Таким образом, балет был элементом грандиозного ритуализированного представления, миром чувственного наслаждения и пышного празднества. В такого рода представлениях важнее статуса были заслуги и королевские привилегии: Бошан и другие профессиональные (не дворянского сословия) балетмейстеры часто выступали рядом с Его Величеством – и в героических, и в комических партиях. Как когда-то его отец, Людовик XIV мог исполнить роль простодушной деревенской девушки, а Бошан, который прославился статью и красотой движений, – сыграть короля. Однако в конкретный момент представления происхождение, знатность становились важнее мастерства: в финале ballet de cour почти всегда исполнялось своеобразное короткое церемониальное заключение – отдельный grand ballet, в котором участвовали исключительно дворяне и сам король (уже настоящий) – нередко в черных масках и одетых согласно статусу. Это было напоминание о естественном порядке вещей, своего рода возвращение ко временам «Комического балета королевы». Резко контрастируя с более свободным, импровизационным и бурлескным предыдущим действом, grand ballet всегда демонстрировал строго выверенные и благородные па и фигуры. Исполнители отбирались заранее. Те, кто не танцевал (исключение делалось только по возрасту), смотрели и оценивали. Таким образом, grand ballet служил мостиком между театром и жизнью, между фантастическим и аллегорическим миром спектакля и миром двора, между ballet de cour и la belle danse. И в известной степени он был выводом, подведением итогов: мораль спектакля можно было выразить в фигурах танца, как в финальном аккорде драматической музыкальной экспозиции. Восстанавливая иерархию, grand ballet возвращал актеров в их реальное положение, формально утверждал порядок, царивший в общественных отношениях.

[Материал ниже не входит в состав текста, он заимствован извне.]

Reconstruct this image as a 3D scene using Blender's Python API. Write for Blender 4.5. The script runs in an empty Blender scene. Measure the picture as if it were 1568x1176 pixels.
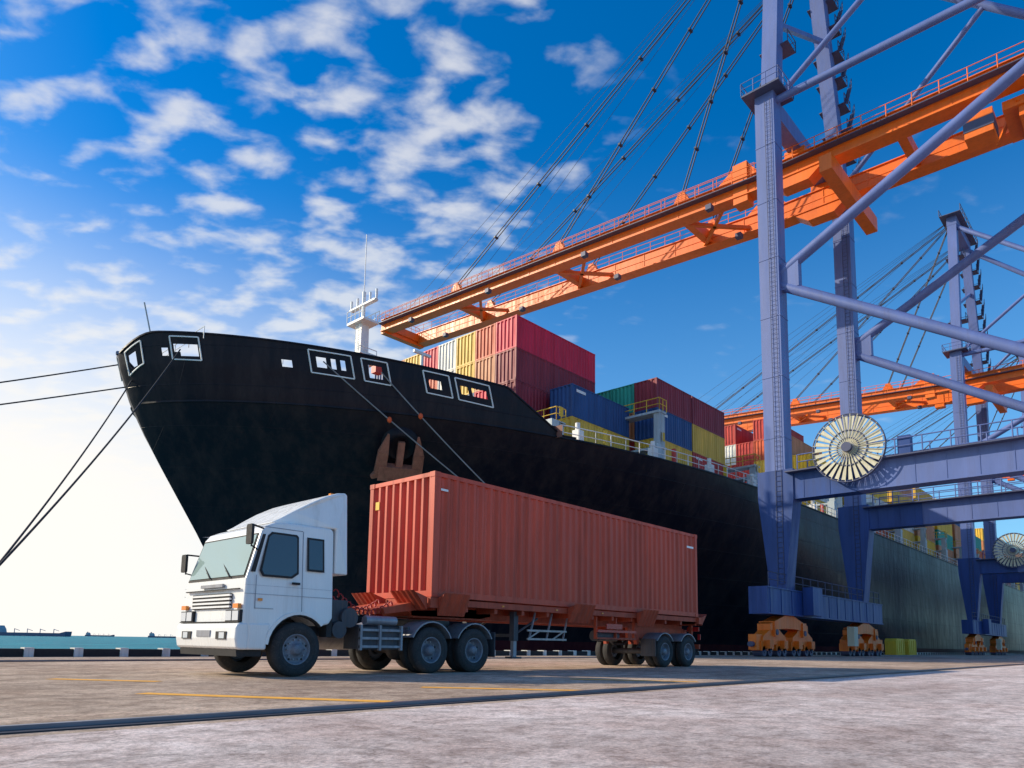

Ballet de cour был так тесно связан с французской монархией, что казалось, он – бессмертен, как и сам король. Но это было не так: во время правления Людовика XIV (1643–1715) он стал медленно, но необратимо двигаться к своему закату. Одной из очевидных причин было развитие, если можно так выразиться, конкурирующего искусства, завезенного из Италии, – оперы. Однако другая, более непосредственная причина заключалась в Жан-Батисте Мольере (1622–1673) и его комедиях-балетах (comédie-ballet).
12
Покаяния и погребения по христианскому обряду был лишен Мольер, большую часть жизни развлекавший короля. Жан-Батист Люлли, танцовщик, музыкант и придворный композитор, перед смертью призвал священника, и тот потребовал сжечь партитуру последней оперы и отречься от профессии, что Люлли и сделал (хотя, по преданию, ему удалось украдкой сохранить один экземпляр). Зато он был удостоен пышных похорон в 1687 году в церкви Марии Магдалины в Париже.